The theory was eugenics, and its history is so dreadful --- and, to those who were caught up in it, so embarrassing --- that it is now rarely discussed. But it is a story that should be well know to every citizen, so that its horrors are not repeated."

[-] 2 points by shoozTroll (17632) 11 years ago

Oh boy, just what we need, more Alex Jones crap.

Wasn't Mr. P enough?

[-] -1 points by marvelpym (-184) 11 years ago

Not Alex Jones. I have to admit that I needed to look him up since I'd never heard of him. I don't listen to the radio because I don't have a car and I use public transportation everywhere, which is good for the environment, but I don't have to tell you that. I'm sure you always use public transportation too.

[-] 2 points by geo (2638) from Concord, NC 11 years ago

"But it is a story that should be well know to every citizen, so that its horrors are not repeated."

There is a very clear line between science and politics. Science deals with discovery, politics deals with policy.

Whenever you hear people proposing solutions, thats policy. Whenever actions are suggested, that is policy.... not science. Science may guide policy suggestions to test the soundness of such solutions, but science does not propose policy.

Organizations like the NAS and AMA and IPCC are political organizations. They may fund science and collate results but they are politically motivated, they perform no science. When such organizations suggest policy well.... I already covered that.

Since scientists are indeed human, things can get confusing. A finding published in a journal is scientific reporting. When the scientist is interviewed and asked his opinion on an issue.... then he is wearing his political agenda hat should he respond, he is no longer acting as a scientist. By the same token, politicians and lay people who claim to speak for science and advocate policy are being political.

If the public and scientists can keep these distinctions fresh and in the forefront of thought when dealing with issues a great deal of grief can be avoided.

Its supporters included Theodore Roosevelt, Woodrow Wilson, and Winston Churchill.

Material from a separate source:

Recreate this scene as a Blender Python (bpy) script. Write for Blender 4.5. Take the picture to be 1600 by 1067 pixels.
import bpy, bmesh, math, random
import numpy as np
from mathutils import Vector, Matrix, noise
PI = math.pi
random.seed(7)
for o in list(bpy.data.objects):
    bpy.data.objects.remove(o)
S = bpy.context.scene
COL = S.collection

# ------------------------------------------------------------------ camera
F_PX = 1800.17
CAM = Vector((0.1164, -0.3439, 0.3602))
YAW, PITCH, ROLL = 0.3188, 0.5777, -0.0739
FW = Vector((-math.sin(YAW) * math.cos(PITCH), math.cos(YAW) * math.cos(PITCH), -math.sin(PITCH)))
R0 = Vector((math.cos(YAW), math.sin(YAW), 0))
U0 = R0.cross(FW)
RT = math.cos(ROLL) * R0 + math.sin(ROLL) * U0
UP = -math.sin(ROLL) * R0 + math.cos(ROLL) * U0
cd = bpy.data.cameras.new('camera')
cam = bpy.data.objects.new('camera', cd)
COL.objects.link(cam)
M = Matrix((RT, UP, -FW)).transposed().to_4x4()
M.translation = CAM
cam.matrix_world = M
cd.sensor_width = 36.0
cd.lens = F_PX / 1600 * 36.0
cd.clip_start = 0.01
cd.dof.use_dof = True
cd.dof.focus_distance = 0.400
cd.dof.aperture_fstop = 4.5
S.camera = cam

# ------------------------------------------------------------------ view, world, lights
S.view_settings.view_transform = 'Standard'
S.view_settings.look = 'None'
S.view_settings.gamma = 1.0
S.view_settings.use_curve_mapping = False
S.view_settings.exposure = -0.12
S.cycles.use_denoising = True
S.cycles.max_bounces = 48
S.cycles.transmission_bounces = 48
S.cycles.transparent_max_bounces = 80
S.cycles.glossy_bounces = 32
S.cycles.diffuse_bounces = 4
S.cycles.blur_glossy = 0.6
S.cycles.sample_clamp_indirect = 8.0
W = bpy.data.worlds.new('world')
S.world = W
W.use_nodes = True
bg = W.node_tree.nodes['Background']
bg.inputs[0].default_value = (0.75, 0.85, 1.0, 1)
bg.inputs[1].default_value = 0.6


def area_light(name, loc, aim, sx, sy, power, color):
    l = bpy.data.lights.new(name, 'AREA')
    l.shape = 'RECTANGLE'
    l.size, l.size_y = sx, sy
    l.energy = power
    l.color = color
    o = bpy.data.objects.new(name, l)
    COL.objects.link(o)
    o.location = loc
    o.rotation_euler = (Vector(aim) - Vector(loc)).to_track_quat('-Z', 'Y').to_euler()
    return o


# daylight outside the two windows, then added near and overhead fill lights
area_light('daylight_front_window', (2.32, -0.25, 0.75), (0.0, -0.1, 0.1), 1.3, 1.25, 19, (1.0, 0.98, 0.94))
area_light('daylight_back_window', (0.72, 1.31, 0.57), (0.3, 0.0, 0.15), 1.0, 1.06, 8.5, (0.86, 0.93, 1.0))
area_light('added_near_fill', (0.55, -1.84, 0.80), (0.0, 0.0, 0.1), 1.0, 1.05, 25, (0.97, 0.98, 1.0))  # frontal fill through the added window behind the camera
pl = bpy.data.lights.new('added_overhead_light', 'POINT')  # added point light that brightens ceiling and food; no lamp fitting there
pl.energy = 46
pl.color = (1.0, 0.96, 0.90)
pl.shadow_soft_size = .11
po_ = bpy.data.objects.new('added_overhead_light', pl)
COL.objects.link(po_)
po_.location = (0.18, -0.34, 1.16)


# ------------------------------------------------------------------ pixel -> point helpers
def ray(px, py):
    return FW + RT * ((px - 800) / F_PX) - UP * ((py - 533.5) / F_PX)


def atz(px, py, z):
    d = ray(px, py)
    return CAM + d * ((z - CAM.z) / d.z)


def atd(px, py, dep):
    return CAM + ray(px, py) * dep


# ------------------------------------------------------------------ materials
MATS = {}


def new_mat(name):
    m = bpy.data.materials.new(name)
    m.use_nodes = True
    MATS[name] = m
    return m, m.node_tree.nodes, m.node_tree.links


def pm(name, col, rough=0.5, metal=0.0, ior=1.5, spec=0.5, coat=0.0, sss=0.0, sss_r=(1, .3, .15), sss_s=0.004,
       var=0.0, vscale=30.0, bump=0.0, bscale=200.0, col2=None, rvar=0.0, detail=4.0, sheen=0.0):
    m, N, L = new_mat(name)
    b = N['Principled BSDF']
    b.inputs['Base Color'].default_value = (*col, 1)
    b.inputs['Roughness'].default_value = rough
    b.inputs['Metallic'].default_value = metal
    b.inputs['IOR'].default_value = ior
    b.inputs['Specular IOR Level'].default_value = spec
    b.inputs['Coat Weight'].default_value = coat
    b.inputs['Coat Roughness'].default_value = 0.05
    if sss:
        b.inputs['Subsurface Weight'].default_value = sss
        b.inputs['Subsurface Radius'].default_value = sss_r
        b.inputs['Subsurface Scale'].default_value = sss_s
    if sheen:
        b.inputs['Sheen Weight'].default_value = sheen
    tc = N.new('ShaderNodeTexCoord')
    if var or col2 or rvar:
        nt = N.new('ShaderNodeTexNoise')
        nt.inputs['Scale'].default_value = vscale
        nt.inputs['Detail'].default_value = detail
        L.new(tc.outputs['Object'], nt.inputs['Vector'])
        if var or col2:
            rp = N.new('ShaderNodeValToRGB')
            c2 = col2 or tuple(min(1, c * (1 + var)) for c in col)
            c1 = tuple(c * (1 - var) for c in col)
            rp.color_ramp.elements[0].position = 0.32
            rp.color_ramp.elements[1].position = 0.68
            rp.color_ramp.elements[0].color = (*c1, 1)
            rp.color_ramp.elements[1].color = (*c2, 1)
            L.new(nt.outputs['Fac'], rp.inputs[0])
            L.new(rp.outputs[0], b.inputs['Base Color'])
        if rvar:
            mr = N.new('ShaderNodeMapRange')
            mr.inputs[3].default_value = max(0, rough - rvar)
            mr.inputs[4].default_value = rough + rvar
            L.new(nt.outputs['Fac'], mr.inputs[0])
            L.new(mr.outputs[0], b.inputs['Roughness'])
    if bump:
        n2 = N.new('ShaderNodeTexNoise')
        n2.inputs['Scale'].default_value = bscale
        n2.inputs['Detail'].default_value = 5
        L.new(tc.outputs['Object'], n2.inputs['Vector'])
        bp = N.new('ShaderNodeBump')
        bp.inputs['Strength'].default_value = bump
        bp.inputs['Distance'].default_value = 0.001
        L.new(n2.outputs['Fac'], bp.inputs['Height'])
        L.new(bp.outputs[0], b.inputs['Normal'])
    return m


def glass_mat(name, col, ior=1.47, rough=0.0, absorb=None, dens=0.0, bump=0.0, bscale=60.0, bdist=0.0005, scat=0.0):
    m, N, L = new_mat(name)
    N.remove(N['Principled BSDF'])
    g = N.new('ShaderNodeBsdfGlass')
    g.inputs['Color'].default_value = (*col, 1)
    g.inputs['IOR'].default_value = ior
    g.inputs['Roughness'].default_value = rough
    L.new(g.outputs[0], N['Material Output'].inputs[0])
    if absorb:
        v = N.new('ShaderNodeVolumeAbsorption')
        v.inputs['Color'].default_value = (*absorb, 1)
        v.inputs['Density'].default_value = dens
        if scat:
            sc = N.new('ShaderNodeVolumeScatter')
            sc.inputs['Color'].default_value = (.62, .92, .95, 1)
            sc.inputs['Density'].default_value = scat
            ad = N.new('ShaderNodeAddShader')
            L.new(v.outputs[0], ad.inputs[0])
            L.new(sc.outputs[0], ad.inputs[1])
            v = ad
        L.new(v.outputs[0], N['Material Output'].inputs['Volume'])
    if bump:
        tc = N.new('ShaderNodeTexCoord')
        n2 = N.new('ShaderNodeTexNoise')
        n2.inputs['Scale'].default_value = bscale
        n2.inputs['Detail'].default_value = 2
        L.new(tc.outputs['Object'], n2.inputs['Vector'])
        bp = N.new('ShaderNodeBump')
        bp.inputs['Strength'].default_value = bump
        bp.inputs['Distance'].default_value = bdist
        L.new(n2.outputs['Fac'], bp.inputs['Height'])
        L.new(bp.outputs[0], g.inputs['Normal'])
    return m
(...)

It was approved by Supreme Court justices Oliver Wendell Holmes and Louis Brandeis, who ruled in its favor.

Politicians with an agenda.

The famous names who supported it included Alexander Graham Bell, inventor of the telephone; activist Margaret Sanger; botanist Luther Burbank; Leland Stanford, founder of Stanford University; the novelist H. G. Wells; the playwright George Bernard Shaw; and hundreds of others. Nobel Prize winners gave support. Research was backed by the Carnegie and Rockefeller Foundations

Inventors, playwrights, writers, are not authorities. Even Nobel Prize winners if commenting on policy should immediately send up the red flag of suspicion that science is no longer being discussed. And the most important part I highlighted in bold - science does not operate by consensus.

[-] 0 points by marvelpym (-184) 11 years ago

Great comments. As a skeptic (not a denier), the worst thing to me is the bit about how those who opposed eugenics were shouted down and insulted. Just like today It's almost impossible to have a real discussion about climate anymore.

[-] 3 points by geo (2638) from Concord, NC 11 years ago

Einstein was shouted down and insulted after he published his General Theory of Relativity. Books were written by German scientists that proclaimed him wrong, some very famous names of the day were included.

But as stated above and by Einstein himself, science is not run by consensus, it is objective in nature and as he stated, 'one hundred authors? It would take but one person to prove me wrong if I was.'

The debate over AGW should never have entered the public arena in the first place. The public unfortunately is as unqualified to determine what is objective truth in Einsteins case as it is with AGW. The public relies on faith, faith that the talking heads, and media outlets, they have the most trust in are telling them the truth about the subject.

What troubles people most about AGW isn't even the truth of theory. What bothers them are the implications of the theory if it is correct. Therefore, the science gets attacked. Discredit with misinformation the science and one doesn't have to deal with the implications. Shoot the messenger because we don't like the message.